Nesta peça de Callado é importante lembrar a presença do ator negro, como personagem
principal, que luta para representar um papel vivido por um outro negro na história,
levando-nos ao tema da resistência, como forma de afirmação do negro, numa sociedade
que tende a conferir-lhe papéis secundários na vida e no teatro, como lembra o
personagem Ambrósio. Entretanto a consciência crítica do personagem não se traduz
numa ação política organizada, capaz de levá-lo resistir ou pelo menos a tentar
resistir diante dos obstáculos que se interpõem à sua realização profissional como
negro dentro do teatro. O personagem luta isoladamente e de forma suicida, provocando,
inconscientemente, a sua própria aniquilação, marcado por uma desmedida que levará à
queda inevitável. Ele tem uma arma de fogo que não sabe manejar. Vito, o vencedor,
confirma a sua superioridade. O barril de cachaça, presente do ator negro, é,
ironicamente, a barricada que defende o inimigo, quando, num lance cômico o dramaturgo
se esconde dentro do barril e sai de lá encharcado de cachaça depois do perigo. O negro
é relegado para o seu lugar. A peça termina melancolicamente com a confirmação da sua
derrota. A sua hybris o fulmina. A hamartia, ou a falha aristotélica, para lembrar a
tragédia clássica, decorre da necessidade e urgência, por parte do ator, de arrancar
de um suposto aliado a peça impossível, em função dos valores opostos que ator e
dramaturgo representam.

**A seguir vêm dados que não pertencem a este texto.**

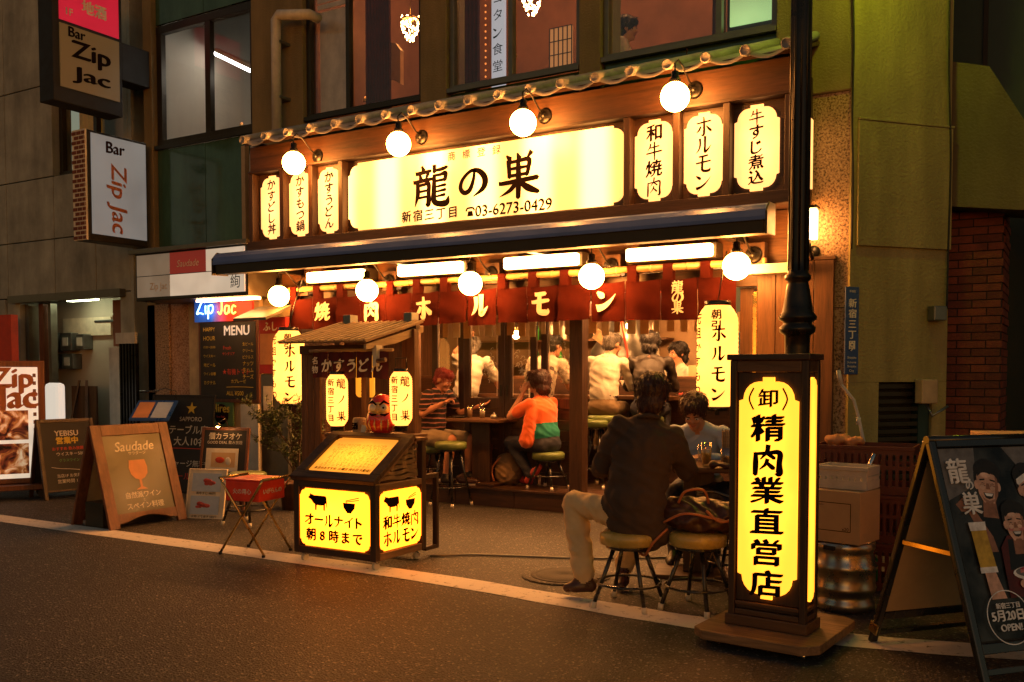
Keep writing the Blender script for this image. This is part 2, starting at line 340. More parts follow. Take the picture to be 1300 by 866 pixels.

A recognição do inimigo por parte do ator desencadeia neste
um sentimento de revolta que precipita a catástrofe.

A peça apresenta, assim, alguns traços da tragédia, não faltando ao personagem negro
a premonição da própria morte e a desmedida que o arrasta para ela. Para atenuar
a seriedade trágica, Callado apela para alguns expedientes cômicos, mas no seu conjunto
a peça tende mais para um drama que conserva algumas marcas do trágico.